Yonder Stands Your Orphan with His Gun: A Journey with Bob Dylan's "It's All Over Now, Baby Blue"
I was disturbed into loving my favorite song. I usually find that the things that repulse me initially, end up becoming the most important to me. My experiences with carrots and Vans sneakers are among the long list of hated items turned loved. Bob Dylan’s song “It’s All Over Now, Baby Blue” (1965) is one of those things.
I had never heard of Bob Dylan until my high school English class read a particularly harrowing short story by Joyce Carol Oates entitled “Where Are You Going, Where Have You Been?” The story was a dark coming-of-age tale featuring a self-involved girl named Connie and a forty-year old man disguised as a teenage boy. My troubled classmates and I were told that the story was dedicated to Bob Dylan, whose song “It’s All Over Now, Baby Blue” inspired this story. Not only did this Dylan guy write a song that sparked Oates to pen such a depressing and horrifying story, but also, the story’s predator was described similarly to Dylan’s own appearance and mysterious character. The narrator repeatedly points out his “shaggy, shabby black hair” and his face covered by large, dark sunglasses, both of which were distinctive of Dylan’s image in the 60s.
I was curious about the influence of artist on artist, and how such a tragic story could come from a four-minute folk song. That night I curled up on my bed and played “It’s All Over Now, Baby Blue.” Up to that point, my adolescent ears had mostly feasted on cries of teenage angst and cheesy ballads sung by brothers whose last name was Jonas. Needless to say, I was disgusted by Dylan’s voice. His nasally tone seemed to assault my innocent ears, and the words he sang were nonsensical and frightening: “Yonder stands your orphan with his gun.”

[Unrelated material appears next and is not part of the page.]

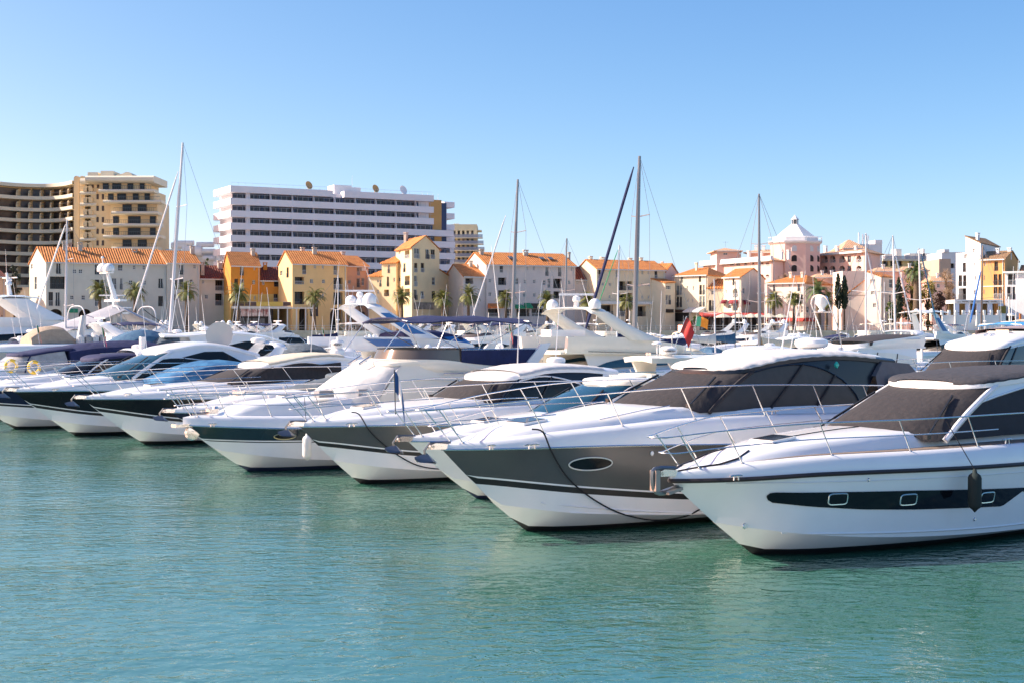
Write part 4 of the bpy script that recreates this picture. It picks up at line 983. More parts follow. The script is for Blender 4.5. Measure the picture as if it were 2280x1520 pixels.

It was so horrifying to me that I had to listen to it again. It was that repulsion that attracted me to it. The second time I listened to it, I did not hear such an ugly voice, but one that was raw. I became haunted by the call Dylan was making on my life through his strange lyrics. I played it again. It was clear to me that Dylan was doing something different in his music than anything I had ever come across—the Jonas Brothers had their own strengths, but they did not have what Dylan seemed to possess. I could not put my finger on it, but it captivated me and I found myself playing the song over and over, trying to train my ears to understand what exactly it was.
Oates felt it and she captured it as the loss of innocence and the pain that comes with moving forward. I felt it as permission to change. I was a country girl who had been transplanted to Fort Lauderdale beach that same year, and I had found myself caught between two lives, two selves. Dylan gave me permission to be someone new, someone I did not know I wanted to be, yet.
The opening line of the song is a command to the listener, “You must leave now…” His voice was weighted with sorrow, but a resolved sorrow as if he had come to terms with the blisters on his feet. He wailed of the “sky folding,” but immediately followed his warning with a phrase of resignation, “it’s all over now, baby blue.” I first mistook the urgency in his voice for regret, but after listening more intently it seemed the opposite. He was urging the listener to continue on, to “Strike another match/go start anew.” Despite the falling sky and the shifting floors, Dylan proclaimed it was time to keep going. The orphan was no longer an innocent child, but a soldier. The vagabond had acquired clothes and a house. The listener was no longer welcome in her old life, her old innocence.
Like Dylan reminding me it is time to move forward, Oates’ predator tells Connie in the end of the story, “It’s all over now for you.”